Seven months after being hit with Loss of Accreditation decision, CCSF is now finally able to file a full Appeal of that decision. Given Agrella’s history, should we have confidence that he will advocate for CCSF?


Under newly created ACCJC bylaws, the appeal must be filed according to “The Appeals Procedure Manual”. A preliminary version of this document says

“information about the time and place of the Hearing, the identity of the Hearing Panel members, the grounds for appeal, strategies for appeal, and documents submitted by either party that describe its arguments and positions relative to the appeal may not be disclosed to the general public, the press, or posted on any website”

ACCJC has selected the members of the “Appeals Panel”. Of the thirteen appointed members, there is only one teacher.

When STWEP Agrella filed the Review Request he said he could not use the findings of the Dept of Education against ACCJC because that was a “third party” complaint and he did not want to join the “attack on the Commission”. His explanation was illogical because the request was to use the findings of the Dept of Education not to enjoin the AFT complaint.
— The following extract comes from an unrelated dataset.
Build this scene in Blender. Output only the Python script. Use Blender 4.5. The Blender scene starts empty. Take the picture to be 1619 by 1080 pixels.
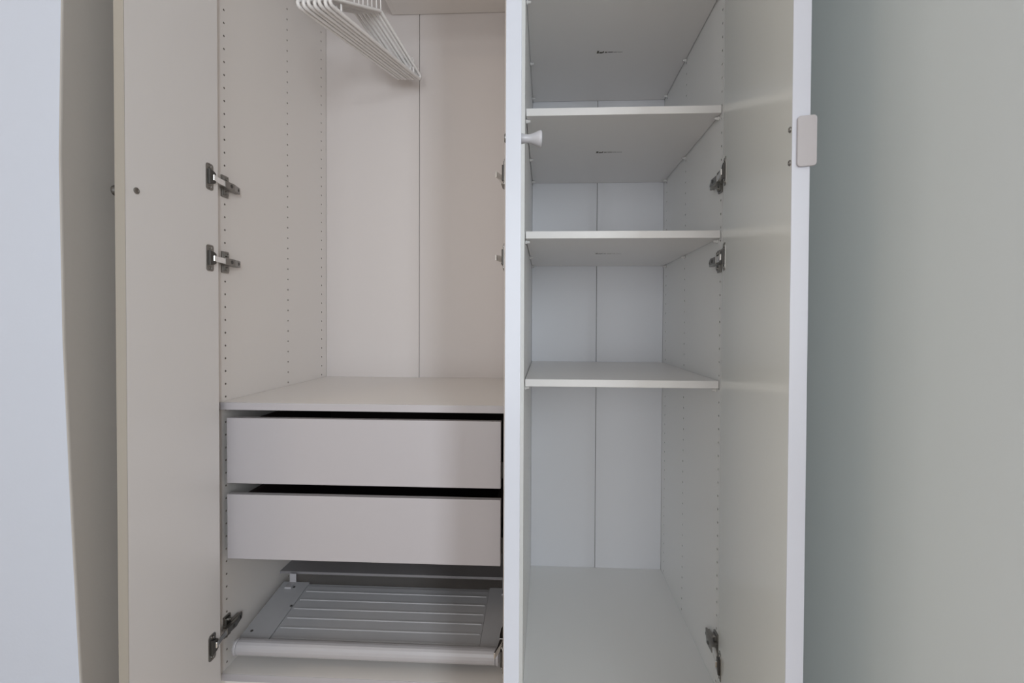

The Dept of Education is the ultimate authority and to refuse to use their findings against ACCJC’s evaluation and action against CCSF is a clear betrayal. That decision demonstrates that Agrella is unwilling or unable to represent CCSF.

STWEP Agrella and California Community College Chancellor Harris have often said “Don’t argue with the referee”. Normally that is good advice and sensible practice. But, as any good coach knows, there are times when you have to criticize a referee who is making bad calls or make a strong appeal. In this case, the lives of tens of thousands of people connected to CCSF have been significantly disrupted and damaged. A proud institution has been severely damaged and the public greatly confused. The Dept of Education determined that ACCJC’s evaluation and actions against CCSF violated federal regulations.

If they are to regain any semblance of credibility, STWEP Agrella and Chancellor Tyler must consult with people who truly represent CCSF and file a REAL APPEAL of ACCJC’s horrendous actions against the college.

Rick Sterling is a community college graduate and retired electronics/aerospace engineer.